Question

In a television picture tube electron are accelerated from rest through potential difference of 10 kV in an electron gun.
(a) What is the muzzle velocity of the electrons emerging from the gun?
(b) If the gun is directed at a screen 35 cm away, how long does it take the electron to reach the screen?

Answer 1

Given that,

Initial velocity of the electrons, u = 0

Potential difference in an electron gun, V = 10 kV

To find,

(a) The muzzle velocity of the electrons emerging from the gun.

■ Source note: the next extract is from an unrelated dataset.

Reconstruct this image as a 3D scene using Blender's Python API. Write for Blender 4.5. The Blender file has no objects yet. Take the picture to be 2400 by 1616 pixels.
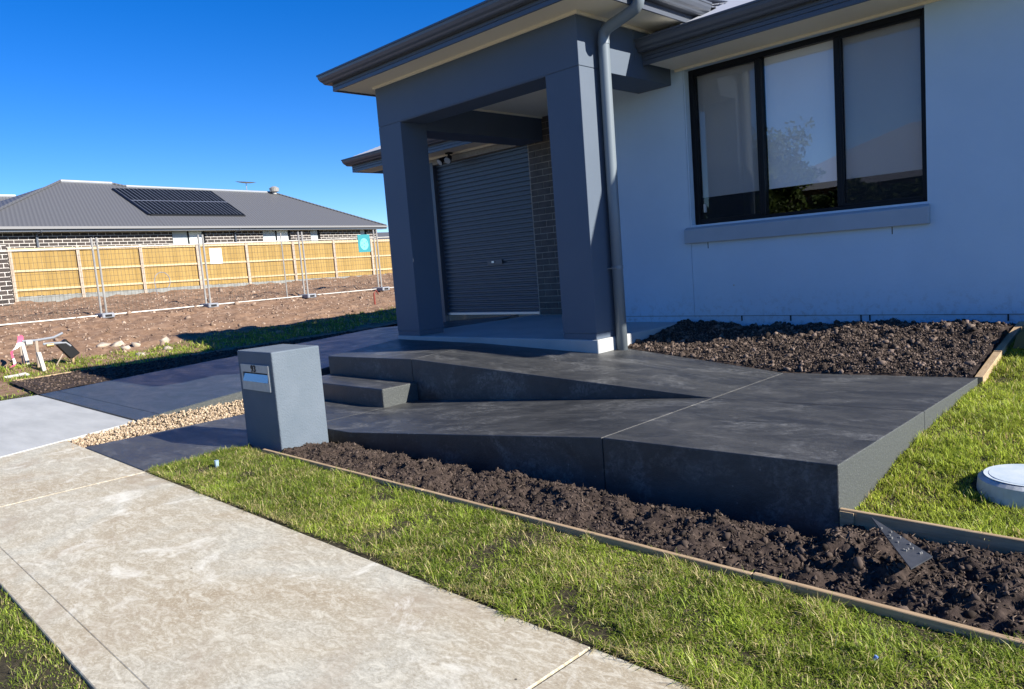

(b) If the gun is directed at a screen 35 cm away, how long does it take the electron to reach the screen?

Solution,

(a) Let v is the muzzled velocity of the electrons. Using conservation of energy such that :

$\dfrac{1}{2}mv^2=qV\\\\v=\sqrt{\dfrac{2qV}{m}}$

m is mass of an electron

$v=\sqrt{\dfrac{2\times 1.6\times 10^{-19}\times 10\times 10^3}{9.1\times 10^{-31}}} \\\\v=5.92\times 10^7\ m/s$

(b) If distance is 35 cm or 0.35 m, let t is the time taken by the electron to reach the screen. So,

$t=\dfrac{d}{v}\\\\t=\dfrac{0.35}{5.92\times 10^7}\\\\t=5.91\times 10^{-9}\ s$

Hence, this is the required solution.